[Records contained in a dataset]

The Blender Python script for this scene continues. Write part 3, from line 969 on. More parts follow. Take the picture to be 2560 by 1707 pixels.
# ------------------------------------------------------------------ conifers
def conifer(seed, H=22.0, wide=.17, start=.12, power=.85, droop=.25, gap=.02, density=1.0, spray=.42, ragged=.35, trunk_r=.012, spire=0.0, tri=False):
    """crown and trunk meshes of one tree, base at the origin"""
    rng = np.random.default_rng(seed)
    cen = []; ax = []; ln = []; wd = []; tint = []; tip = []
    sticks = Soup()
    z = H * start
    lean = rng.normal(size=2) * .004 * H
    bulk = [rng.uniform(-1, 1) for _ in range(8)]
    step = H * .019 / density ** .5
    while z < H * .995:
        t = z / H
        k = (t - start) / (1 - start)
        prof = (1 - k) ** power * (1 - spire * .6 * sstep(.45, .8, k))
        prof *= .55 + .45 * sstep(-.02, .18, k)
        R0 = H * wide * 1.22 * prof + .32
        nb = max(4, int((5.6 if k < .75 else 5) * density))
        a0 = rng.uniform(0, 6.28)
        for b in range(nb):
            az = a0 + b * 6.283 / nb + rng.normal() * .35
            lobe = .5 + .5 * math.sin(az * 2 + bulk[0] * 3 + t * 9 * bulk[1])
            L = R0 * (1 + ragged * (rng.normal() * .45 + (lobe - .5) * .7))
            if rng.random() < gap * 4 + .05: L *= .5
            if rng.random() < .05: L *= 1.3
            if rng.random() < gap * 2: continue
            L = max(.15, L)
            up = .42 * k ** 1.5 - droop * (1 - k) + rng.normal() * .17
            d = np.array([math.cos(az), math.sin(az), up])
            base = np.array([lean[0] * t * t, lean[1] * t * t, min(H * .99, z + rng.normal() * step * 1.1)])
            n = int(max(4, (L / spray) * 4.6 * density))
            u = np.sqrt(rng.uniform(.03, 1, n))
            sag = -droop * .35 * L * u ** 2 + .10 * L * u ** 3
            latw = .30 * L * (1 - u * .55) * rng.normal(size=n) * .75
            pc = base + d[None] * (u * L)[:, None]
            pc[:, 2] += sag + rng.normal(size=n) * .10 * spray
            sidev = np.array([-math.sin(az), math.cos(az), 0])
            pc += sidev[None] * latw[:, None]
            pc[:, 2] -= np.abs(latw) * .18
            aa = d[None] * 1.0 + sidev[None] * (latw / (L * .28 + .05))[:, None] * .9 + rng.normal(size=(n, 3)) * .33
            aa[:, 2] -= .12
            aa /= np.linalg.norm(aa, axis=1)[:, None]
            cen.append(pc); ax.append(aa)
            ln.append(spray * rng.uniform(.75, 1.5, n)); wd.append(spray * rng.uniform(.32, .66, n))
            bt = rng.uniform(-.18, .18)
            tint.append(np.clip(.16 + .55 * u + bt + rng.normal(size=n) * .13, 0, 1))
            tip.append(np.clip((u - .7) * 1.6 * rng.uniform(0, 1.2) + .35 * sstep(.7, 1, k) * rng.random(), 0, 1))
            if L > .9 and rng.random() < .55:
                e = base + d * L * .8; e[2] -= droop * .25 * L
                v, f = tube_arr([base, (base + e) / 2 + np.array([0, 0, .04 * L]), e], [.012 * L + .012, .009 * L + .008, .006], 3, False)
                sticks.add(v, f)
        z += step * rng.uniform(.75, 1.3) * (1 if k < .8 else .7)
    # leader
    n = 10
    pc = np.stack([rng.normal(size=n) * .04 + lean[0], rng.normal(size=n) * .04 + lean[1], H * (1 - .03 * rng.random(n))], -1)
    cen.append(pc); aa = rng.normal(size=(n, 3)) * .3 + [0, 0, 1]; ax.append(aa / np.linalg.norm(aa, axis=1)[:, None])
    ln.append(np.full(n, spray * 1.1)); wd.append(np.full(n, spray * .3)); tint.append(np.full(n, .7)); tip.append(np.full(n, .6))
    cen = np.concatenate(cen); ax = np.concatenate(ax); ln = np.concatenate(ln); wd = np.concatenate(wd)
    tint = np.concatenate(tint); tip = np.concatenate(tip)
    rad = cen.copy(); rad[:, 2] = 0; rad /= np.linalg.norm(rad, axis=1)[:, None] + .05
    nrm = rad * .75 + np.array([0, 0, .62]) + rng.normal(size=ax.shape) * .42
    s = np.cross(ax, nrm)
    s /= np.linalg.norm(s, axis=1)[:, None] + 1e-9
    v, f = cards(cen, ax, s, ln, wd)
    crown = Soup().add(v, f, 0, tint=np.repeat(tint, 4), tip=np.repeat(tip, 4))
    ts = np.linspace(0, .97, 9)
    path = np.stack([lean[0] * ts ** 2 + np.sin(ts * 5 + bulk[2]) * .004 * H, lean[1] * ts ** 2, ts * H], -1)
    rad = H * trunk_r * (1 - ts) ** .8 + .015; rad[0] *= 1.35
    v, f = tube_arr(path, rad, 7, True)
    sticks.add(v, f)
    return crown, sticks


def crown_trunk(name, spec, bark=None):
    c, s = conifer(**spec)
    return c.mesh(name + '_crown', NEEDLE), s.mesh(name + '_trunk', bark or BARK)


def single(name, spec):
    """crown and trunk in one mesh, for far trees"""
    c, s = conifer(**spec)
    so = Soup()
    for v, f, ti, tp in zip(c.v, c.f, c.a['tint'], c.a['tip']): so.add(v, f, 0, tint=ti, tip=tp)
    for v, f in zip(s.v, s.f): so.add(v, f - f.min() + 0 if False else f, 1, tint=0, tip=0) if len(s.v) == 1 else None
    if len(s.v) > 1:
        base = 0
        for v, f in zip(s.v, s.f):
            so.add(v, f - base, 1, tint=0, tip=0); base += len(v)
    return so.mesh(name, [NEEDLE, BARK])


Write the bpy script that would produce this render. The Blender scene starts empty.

> [What to produce]:
Print every entry exactly as it appears.

> [Complete output]:
The Blender Python script for this scene continues. Write part 3, from line 969 on. More parts follow. Take the picture to be 2560 by 1707 pixels.
# ------------------------------------------------------------------ conifers
def conifer(seed, H=22.0, wide=.17, start=.12, power=.85, droop=.25, gap=.02, density=1.0, spray=.42, ragged=.35, trunk_r=.012, spire=0.0, tri=False):
    """crown and trunk meshes of one tree, base at the origin"""
    rng = np.random.default_rng(seed)
    cen = []; ax = []; ln = []; wd = []; tint = []; tip = []
    sticks = Soup()
    z = H * start
    lean = rng.normal(size=2) * .004 * H
    bulk = [rng.uniform(-1, 1) for _ in range(8)]
    step = H * .019 / density ** .5
    while z < H * .995:
        t = z / H
        k = (t - start) / (1 - start)
        prof = (1 - k) ** power * (1 - spire * .6 * sstep(.45, .8, k))
        prof *= .55 + .45 * sstep(-.02, .18, k)
        R0 = H * wide * 1.22 * prof + .32
        nb = max(4, int((5.6 if k < .75 else 5) * density))
        a0 = rng.uniform(0, 6.28)
        for b in range(nb):
            az = a0 + b * 6.283 / nb + rng.normal() * .35
            lobe = .5 + .5 * math.sin(az * 2 + bulk[0] * 3 + t * 9 * bulk[1])
            L = R0 * (1 + ragged * (rng.normal() * .45 + (lobe - .5) * .7))
            if rng.random() < gap * 4 + .05: L *= .5
            if rng.random() < .05: L *= 1.3
            if rng.random() < gap * 2: continue
            L = max(.15, L)
            up = .42 * k ** 1.5 - droop * (1 - k) + rng.normal() * .17
            d = np.array([math.cos(az), math.sin(az), up])
            base = np.array([lean[0] * t * t, lean[1] * t * t, min(H * .99, z + rng.normal() * step * 1.1)])
            n = int(max(4, (L / spray) * 4.6 * density))
            u = np.sqrt(rng.uniform(.03, 1, n))
            sag = -droop * .35 * L * u ** 2 + .10 * L * u ** 3
            latw = .30 * L * (1 - u * .55) * rng.normal(size=n) * .75
            pc = base + d[None] * (u * L)[:, None]
            pc[:, 2] += sag + rng.normal(size=n) * .10 * spray
            sidev = np.array([-math.sin(az), math.cos(az), 0])
            pc += sidev[None] * latw[:, None]
            pc[:, 2] -= np.abs(latw) * .18
            aa = d[None] * 1.0 + sidev[None] * (latw / (L * .28 + .05))[:, None] * .9 + rng.normal(size=(n, 3)) * .33
            aa[:, 2] -= .12
            aa /= np.linalg.norm(aa, axis=1)[:, None]
            cen.append(pc); ax.append(aa)
            ln.append(spray * rng.uniform(.75, 1.5, n)); wd.append(spray * rng.uniform(.32, .66, n))
            bt = rng.uniform(-.18, .18)
            tint.append(np.clip(.16 + .55 * u + bt + rng.normal(size=n) * .13, 0, 1))
            tip.append(np.clip((u - .7) * 1.6 * rng.uniform(0, 1.2) + .35 * sstep(.7, 1, k) * rng.random(), 0, 1))
            if L > .9 and rng.random() < .55:
                e = base + d * L * .8; e[2] -= droop * .25 * L
                v, f = tube_arr([base, (base + e) / 2 + np.array([0, 0, .04 * L]), e], [.012 * L + .012, .009 * L + .008, .006], 3, False)
                sticks.add(v, f)
        z += step * rng.uniform(.75, 1.3) * (1 if k < .8 else .7)
    # leader
    n = 10
    pc = np.stack([rng.normal(size=n) * .04 + lean[0], rng.normal(size=n) * .04 + lean[1], H * (1 - .03 * rng.random(n))], -1)
    cen.append(pc); aa = rng.normal(size=(n, 3)) * .3 + [0, 0, 1]; ax.append(aa / np.linalg.norm(aa, axis=1)[:, None])
    ln.append(np.full(n, spray * 1.1)); wd.append(np.full(n, spray * .3)); tint.append(np.full(n, .7)); tip.append(np.full(n, .6))
    cen = np.concatenate(cen); ax = np.concatenate(ax); ln = np.concatenate(ln); wd = np.concatenate(wd)
    tint = np.concatenate(tint); tip = np.concatenate(tip)
    rad = cen.copy(); rad[:, 2] = 0; rad /= np.linalg.norm(rad, axis=1)[:, None] + .05
    nrm = rad * .75 + np.array([0, 0, .62]) + rng.normal(size=ax.shape) * .42
    s = np.cross(ax, nrm)
    s /= np.linalg.norm(s, axis=1)[:, None] + 1e-9
    v, f = cards(cen, ax, s, ln, wd)
    crown = Soup().add(v, f, 0, tint=np.repeat(tint, 4), tip=np.repeat(tip, 4))
    ts = np.linspace(0, .97, 9)
    path = np.stack([lean[0] * ts ** 2 + np.sin(ts * 5 + bulk[2]) * .004 * H, lean[1] * ts ** 2, ts * H], -1)
    rad = H * trunk_r * (1 - ts) ** .8 + .015; rad[0] *= 1.35
    v, f = tube_arr(path, rad, 7, True)
    sticks.add(v, f)
    return crown, sticks


def crown_trunk(name, spec, bark=None):
    c, s = conifer(**spec)
    return c.mesh(name + '_crown', NEEDLE), s.mesh(name + '_trunk', bark or BARK)


def single(name, spec):
    """crown and trunk in one mesh, for far trees"""
    c, s = conifer(**spec)
    so = Soup()
    for v, f, ti, tp in zip(c.v, c.f, c.a['tint'], c.a['tip']): so.add(v, f, 0, tint=ti, tip=tp)
    for v, f in zip(s.v, s.f): so.add(v, f - f.min() + 0 if False else f, 1, tint=0, tip=0) if len(s.v) == 1 else None
    if len(s.v) > 1:
        base = 0
        for v, f in zip(s.v, s.f):
            so.add(v, f - base, 1, tint=0, tip=0); base += len(v)
    return so.mesh(name, [NEEDLE, BARK])


Write the bpy script that would produce this render. The Blender scene starts empty.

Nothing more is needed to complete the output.